I thought I’d work my way into this thing again.  Getting over a hump of this magnitude is a little tough.  Imagine skipping Mass for most of your college life.  Then imagine trying to get up one Sunday morning after graduation and drag your ass to church again when all you want to do is sleep late.  You can easily praise Him with biscuits and gravy at brunch rather than the Eucharist at 8:44.  Today, writing feels like that.

Worse, tomorrow, trying to write is going to feel like the next Sunday when you weasel out of the ecclesiastical trip on the grounds that you don’t want to over do your renewed zest for religion lest you return to your collegiately imposed heathenistic ways.

Or imagine an air-conditioned pick-up and a humid South Texas parking lot.  The brightness outside a theater after a matinée.  Someone requesting, “Smell this.”  Then shoving a carton of milk toward you.  Worse, “Taste this.”.

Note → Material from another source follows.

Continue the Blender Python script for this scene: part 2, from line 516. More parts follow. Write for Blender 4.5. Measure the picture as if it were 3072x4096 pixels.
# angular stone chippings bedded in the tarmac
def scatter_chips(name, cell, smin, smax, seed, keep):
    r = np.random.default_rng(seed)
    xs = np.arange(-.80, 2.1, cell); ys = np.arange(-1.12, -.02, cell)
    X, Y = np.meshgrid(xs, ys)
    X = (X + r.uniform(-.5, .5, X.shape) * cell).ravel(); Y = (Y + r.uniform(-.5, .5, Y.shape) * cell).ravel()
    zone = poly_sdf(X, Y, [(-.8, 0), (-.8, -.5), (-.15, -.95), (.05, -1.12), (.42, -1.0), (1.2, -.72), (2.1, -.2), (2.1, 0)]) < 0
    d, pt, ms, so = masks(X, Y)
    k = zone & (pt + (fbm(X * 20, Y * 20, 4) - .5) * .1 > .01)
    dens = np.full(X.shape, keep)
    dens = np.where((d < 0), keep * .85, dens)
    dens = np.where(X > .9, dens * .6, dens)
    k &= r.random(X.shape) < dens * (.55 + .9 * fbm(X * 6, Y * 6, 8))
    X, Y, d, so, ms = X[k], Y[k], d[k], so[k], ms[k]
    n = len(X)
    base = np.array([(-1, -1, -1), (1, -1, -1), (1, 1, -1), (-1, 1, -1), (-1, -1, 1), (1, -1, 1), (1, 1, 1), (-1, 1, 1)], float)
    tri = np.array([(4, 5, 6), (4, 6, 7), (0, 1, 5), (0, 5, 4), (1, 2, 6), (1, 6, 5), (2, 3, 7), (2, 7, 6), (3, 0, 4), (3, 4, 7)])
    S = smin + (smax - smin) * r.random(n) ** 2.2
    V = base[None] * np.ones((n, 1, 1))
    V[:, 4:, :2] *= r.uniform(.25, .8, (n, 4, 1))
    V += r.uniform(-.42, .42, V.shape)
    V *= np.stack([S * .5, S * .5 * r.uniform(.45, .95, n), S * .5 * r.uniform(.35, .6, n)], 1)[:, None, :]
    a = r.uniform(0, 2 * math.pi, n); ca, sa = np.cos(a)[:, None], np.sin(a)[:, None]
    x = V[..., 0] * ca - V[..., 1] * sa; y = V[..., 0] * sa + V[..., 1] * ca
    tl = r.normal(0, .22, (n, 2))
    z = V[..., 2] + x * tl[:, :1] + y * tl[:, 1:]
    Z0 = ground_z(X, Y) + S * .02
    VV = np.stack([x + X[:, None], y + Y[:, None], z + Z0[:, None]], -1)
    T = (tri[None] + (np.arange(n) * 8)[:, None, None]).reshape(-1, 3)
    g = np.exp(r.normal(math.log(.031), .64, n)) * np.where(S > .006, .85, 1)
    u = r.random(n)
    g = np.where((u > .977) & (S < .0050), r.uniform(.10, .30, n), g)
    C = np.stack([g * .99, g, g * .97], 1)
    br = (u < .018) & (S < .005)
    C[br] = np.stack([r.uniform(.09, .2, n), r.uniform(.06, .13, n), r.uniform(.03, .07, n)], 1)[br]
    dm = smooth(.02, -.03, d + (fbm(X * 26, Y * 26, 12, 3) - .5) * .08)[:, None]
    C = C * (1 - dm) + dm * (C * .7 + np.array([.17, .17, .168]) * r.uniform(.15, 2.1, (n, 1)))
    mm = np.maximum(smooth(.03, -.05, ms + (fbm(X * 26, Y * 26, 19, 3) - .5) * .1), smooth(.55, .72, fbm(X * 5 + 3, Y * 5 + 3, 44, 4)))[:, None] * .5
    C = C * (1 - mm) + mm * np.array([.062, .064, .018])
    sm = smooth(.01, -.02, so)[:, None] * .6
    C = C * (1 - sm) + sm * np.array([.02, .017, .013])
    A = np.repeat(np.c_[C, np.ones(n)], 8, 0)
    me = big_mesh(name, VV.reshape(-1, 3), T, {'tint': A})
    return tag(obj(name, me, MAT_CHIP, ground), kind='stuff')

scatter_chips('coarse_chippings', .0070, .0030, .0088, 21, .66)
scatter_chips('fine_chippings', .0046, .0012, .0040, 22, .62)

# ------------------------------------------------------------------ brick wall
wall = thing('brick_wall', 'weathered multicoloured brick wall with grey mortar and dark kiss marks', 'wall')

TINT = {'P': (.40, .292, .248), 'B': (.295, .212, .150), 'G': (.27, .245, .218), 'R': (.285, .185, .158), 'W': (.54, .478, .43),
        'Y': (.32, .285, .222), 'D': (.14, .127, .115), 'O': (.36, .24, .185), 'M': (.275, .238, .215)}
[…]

At first your return writing is a little mechanical.  Little more than a proper arranging of words on a page then capping them every so often with a period.  Maybe even less, a mere stretch of the fingers across the keyboard.  All uninspiring; all easily ignored well before even your most dedicated of readers makes it four paragraphs in.  That’s fine.  You’re actually searching for the habit, the pattern, the rote familiarity of I before E (except after C).  Casting for creativity or color too soon stirs gentle waters and those shiny fish dart for the coverage among the roots and shadows.

Just drop in the line.  Just watch the bobber.  Just repeat.